The textbook world is getting flat

Earlier this month I was able, thanks to the organizing efforts of a colleague, to participate in a phone call with Jeff Shelstad, one of the founders of Flat World Knowledge.  I wrote about Flat World some time ago, but I want to take the opportunity (before it fades in my mind) to describe their business in more detail, provide an update about their success and recommend their business model as a genuinely transformative opportunity for higher education.

Flat World Knowledge is essentially a publisher, founded in 2007 and currently focused on the market for “big” textbooks — the ones that cost students an arm and a leg and are issued in a new edition every other year to undercut second-hand resales.  Flat World, in contrast, is publishing their textbooks online, entirely open and free.  The books are licensed under a Creative Commons license.  Like other publishers, Flat World organizes peer-review for the books it publishes and provides copy editing and design services.  So two issues come to mind immediately — how do they make money, and what is in it for faculty who might write or adopt a Flat World textbook.  It is the answers to these questions that really make Flat World such an exciting venture.

First, although students can get free access to their online textbooks (through course-specific URL; more about this in a minute), they also can buy the textbook in several different formats (print, audio and self-print PDF, according to the “How it works” page).  According to Mr. Shelstad, about 50% of students currently opt to purchase a book that has been adopted for their course (at 29.95 for a print-on-demand copy), and Flat World plans to increase that percentage as they add new or improved formats.  Shelstad mentioned formats for hand-held devices, for example, and it seems exciting to me just to know that a textbook publisher is thinking this way.
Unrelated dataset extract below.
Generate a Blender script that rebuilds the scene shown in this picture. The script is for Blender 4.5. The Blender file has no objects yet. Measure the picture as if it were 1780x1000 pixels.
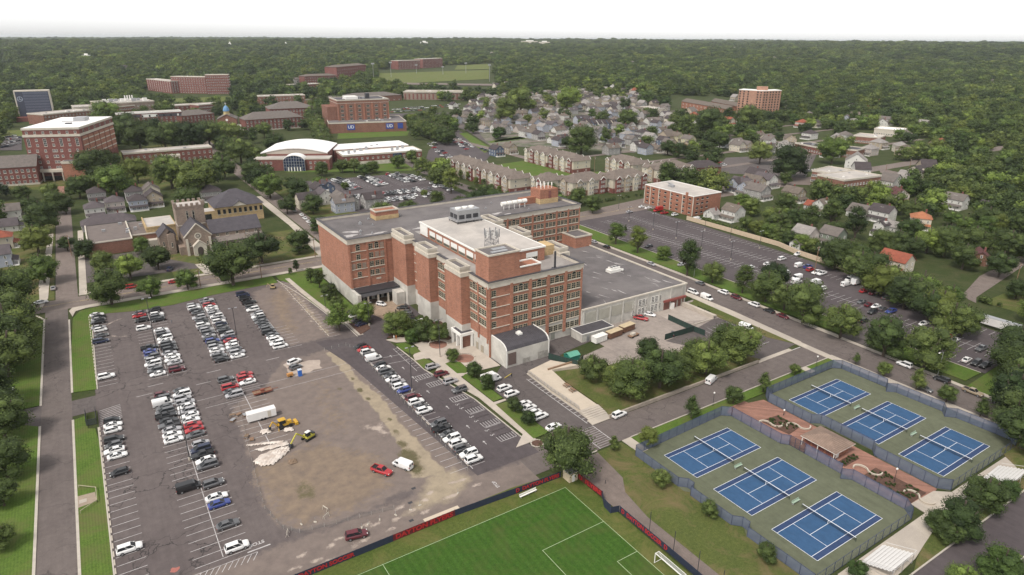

For faculty who publish textbooks with Flat World, there is an opportunity to earn royalties on every dollar that is spent on their book, as well as the chance to continually update and correct the text.  These authors have a level of continuing control over their work that is unprecedented in the print world.

A unique level of control is also the principal advantage that faculty who adopt a Flat World textbook gain, since they are able to adapt a book for the specific needs of a course they are teaching.  Currently, adopting faculty can move sections of a book around with up / down / delete controls and annotate any portion.   Tools to insert materials and to edit at the word level are in development.  Once a faculty member has adapted and adopted a specific textbook, that version is saved and a course specific URL is created so that students in the class will see exactly the book that has been created, in a collaborative way, for their use.

I was especially interested in how these two different control points — that of the author and that of the adopting instructor — might relate.  I was delighted to hear that the adapted version will be separate from the original, using this system of unique URLs, and that all changes in the adapted texts will be indicated.  This seems to me to be a very sensible way to preserve the integrity of the original authored work while still permitting adaptation for a particular need.

Flat World is showing signs of being a genuinely transformative model for higher education.  They currently have 11 textbooks in their catalog, with 10 more to be added in the coming months.  Even with that relatively modest catalog, there are already over 500 course adoptions and more than 40,000 students using Flat World books.  The staff at Flat World is working on new ways to adapt the books, such as pulling in images, PowerPoint, etc.  It was heartening to hear that one of the reasons roll-out of these features is slow is that Flat World does not want to compromise the high standard they have for design of their books too radically.

Overall this is an exciting model that helps us look forward to the genuinely new ways technology can facilitate classroom and online education.  Just after our phone conversation,  this new announcement came out about Flat World’s partnership with Bookshare that will make textbooks available to people with print disabilities, highlighting yet another possibility for this adaptive technology.

One thought on “The textbook world is getting flat”

  1. “Overall this is an exciting model that helps us look forward to the genuinely new ways technology can facilitate classroom and online education.” Yes, yes and yes! Thanks Kevin.